Monday, August 1, 2011

42 / What

So, I'm back in the States. I've been home since Saturday afternoon. Wow. Uh. Everything.

Right now it's 6:53am [aka almost 8pm in Korea/me time.]

Yesterday, I went to sleep around midnight and was dead to the world until 3:30 in the afternoon. Last night I think I slept about 2 or 3 hours? Tops? And it doesn't look like I'm going to be going back to sleep anytime soon, so I thought I would check in. I only really plan to continue with this blog until school starts/hopefully the shock wears off. Until then, here we are...

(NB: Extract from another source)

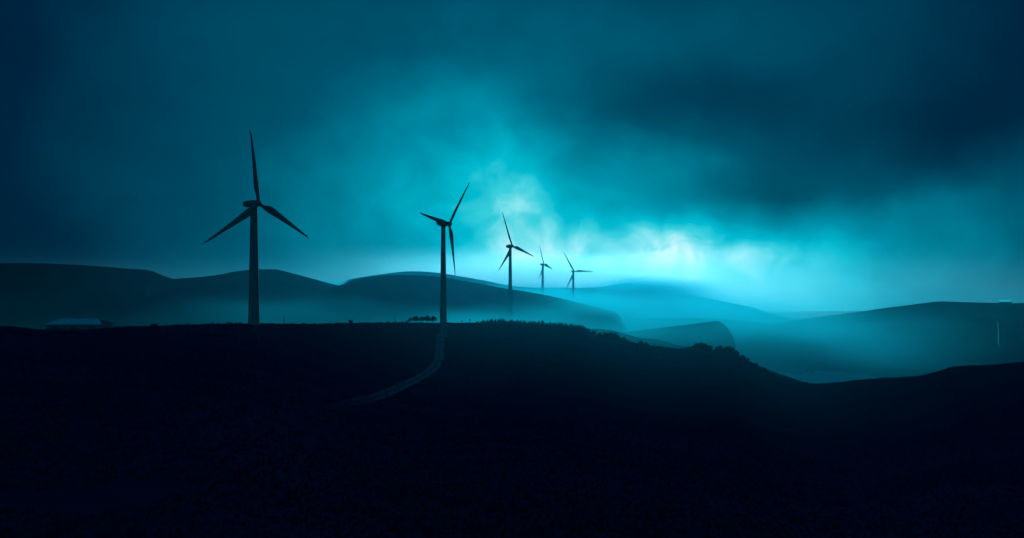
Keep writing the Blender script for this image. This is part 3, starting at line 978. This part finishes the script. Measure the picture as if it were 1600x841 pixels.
# ------------------------------------------------------------------ far right: mast and greenhouse, both given an added glow
def mast():
    d = 1560.0
    u, e = uv(1559.5, 520.5)
    h = 18.5 / F * d
    root = empty('mast', (u * d, d, e * d))
    tag(root, 'thin pale mast with an added glow on the dark slope at the far right', 'mast')
    secs = []
    for z, dx, r in [(-14, .3, .6), (0, .3, .55), (h * .5, .0, .45), (h * .85, -.4, .4), (h * .96, -.9, .35), (h, -1.8, .3)]:
        secs.append([(dx + r * math.cos(2*math.pi*k/10), r * math.sin(2*math.pi*k/10), z) for k in range(10)])
    v, f = ring_loft(secs)
    mesh_obj('pole', v, f, M_POLE, root)


mast()


def greenhouse():
    d = 2060.0
    u, e = uv(1572.5, 471.3)
    root = empty('greenhouse', (u * d, d, e * d))
    tag(root, 'tiny long greenhouse with an added glow on the right skyline above the mast', 'greenhouse')
    a, b, dep, h, rg = -8.0, 8.0, 7.0, 1.5, 2.5
    v = [(a, 0, -8), (b, 0, -8), (b, dep, -8), (a, dep, -8), (a, 0, -.6), (b, 0, -.6), (b, dep, -.6), (a, dep, -.6)]
    mesh_obj('wall', v, [(0, 1, 5, 4), (2, 3, 7, 6), (1, 2, 6, 5), (3, 0, 4, 7), (4, 5, 6, 7)], M_WALL, root, smooth=False)
    v, f = [], []
    nb = 8
    for k in range(nb):      # glazed bays with a gap for each rib
        x0 = a + (b - a) * k / nb + .12; x1 = a + (b - a) * (k + 1) / nb - .12
        q = len(v)
        v += [(x0, .1, -.58), (x1, .1, -.58), (x1, .1, h), (x0, .1, h), (x1, dep / 2, rg), (x0, dep / 2, rg), (x1, dep - .1, h), (x0, dep - .1, h), (x1, dep - .1, -.58), (x0, dep - .1, -.58)]
        f += [(q, q + 1, q + 2, q + 3), (q + 3, q + 2, q + 4, q + 5), (q + 5, q + 4, q + 6, q + 7), (q + 7, q + 6, q + 8, q + 9)]
    mesh_obj('glazing', v, f, M_GLOW, root, smooth=False)


greenhouse()

# ------------------------------------------------------------------ camera and render
cam = bpy.data.cameras.new('camera')
cam.sensor_fit = 'HORIZONTAL'; cam.sensor_width = 36.0
cam.lens = 36.0 * F / 1600.0
cam.clip_start = 0.5; cam.clip_end = 100000
co = link(bpy.data.objects.new('camera', cam))
co.location = (0, 0, 0); co.rotation_euler = (R(90), 0, 0)
scene.camera = co
scene.view_settings.view_transform = 'Standard'
scene.view_settings.look = 'None'
scene.view_settings.exposure = 0
cy = scene.cycles
cy.use_denoising = True
cy.max_bounces = 6
cy.diffuse_bounces = 2
cy.volume_bounces = 1
cy.volume_max_steps = 32
cy.volume_preview_step_rate = 1
cy.volume_step_rate = 1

Coming back here was intense. I thought going to Korea was crazy. I was wrong. My flight schedule went like this: 10:30am departure from Seoul/Incheon, landed in ATL Georgia I think... 11:30am local time? Something like that? Then we had a small layover until we came to Detroit. Crazy. It was crazy. I was SO OUT OF IT already by the time we got into the Atlanta airport. Everything felt surreal from the moment I stepped off the airplane. I remember really clearly everything I was thinking... It was insane. When we left Seoul it was morning -- then on the plane, we went through "night" when it got very dark, then on to the next day... Except when we landed, it was yesterday morning again... And no matter how much I kept telling myself that I understood the time difference and there was nothing odd about it, there was... Definitely a lot odd about it...

My first impressions at the ATL airport...

1. Everything looks less nice here. And it did. And it still does, in every public place I've been. It's just the bottom line. I kind of went back in time in the airplane; that's what every one likes to say. Except when I was in the airport, it felt like I had for real. ATL looked like the 90s. The 80s. It looked ancient. Dirty. Doors didn't open by pressing a button. Everything wasn't shiny and clean. I was like :O this is unreasonable. The USA has to catch up a little in more ways than just getting awesome-er phones.

2. English overload. I guess I got used to tuning things out because I knew I wouldn't understand them, or having to take time to read signs/figure out packaging. My first hour or so in the States was incredibly disorienting because suddenly everything made sense to me. I could understand passing conversations, read t-shirts, comprehend lyrics in songs. I knew what the news announcers were saying on the three televisions in my vicinity. All at once. It was too much. I felt like I was dreaming. I still have that feeling a little bit in the couple of times I've gone out in public. It's crizazy

3. Cleavage. Women show off their cleavage here. I took one look at some of them and I was like woah, I can't believe they're wearing that in front of people. Oh... Wait. Oh yeah, that's totally fine here.

4. I felt small. In Korea, I am average size. I can fit into clothing fine (except for shoes; none ever fit me) and nobody thought I was fat or anything. (I would know if they had; Koreans I knew had no qualms about telling anyone they were, regardless of situation.) In Korea, I'm slightly taller than a lot of the women, though, and eye to eye with a lot of the men. Some guys were taller than me, sure, but never more than an inch or two. The majority I was at a comfortable level with. In the airport, I was really like... Surprised?... By how large everyone looked to me. And still looks. Men are tall here. Like... Tall tall. I have to look up at them kind of tall. Also, a lot of people are... You know... Big.

5. I can't stop nodding/mini-bowing to say thank you. I do it without thinking about it. I felt like an idiot yesterday with the cashiers. I'm already starting to miss people yelling hello and goodbye whenever I leave a store. :C

In general, a lot of things the past couple of days have really felt totally unreal. It feels a little like I just dreamt that I went to Korea and it didn't actually ever happen. Before I came back, I did have a dream where I got back to the USA, but then everyone was telling me that I'd been back for a year already and kept asking why I didn't remember anything. It's like that, except not as horrible. (: So yeah. Hopefully my sleep schedule will even itself out soon. I do feel tired, but I just can't put myself down. It's so dumb.

You know what's not dumb? Real showers that aren't just attached to the wall above your sink. I can't get over it. Also, real cheese.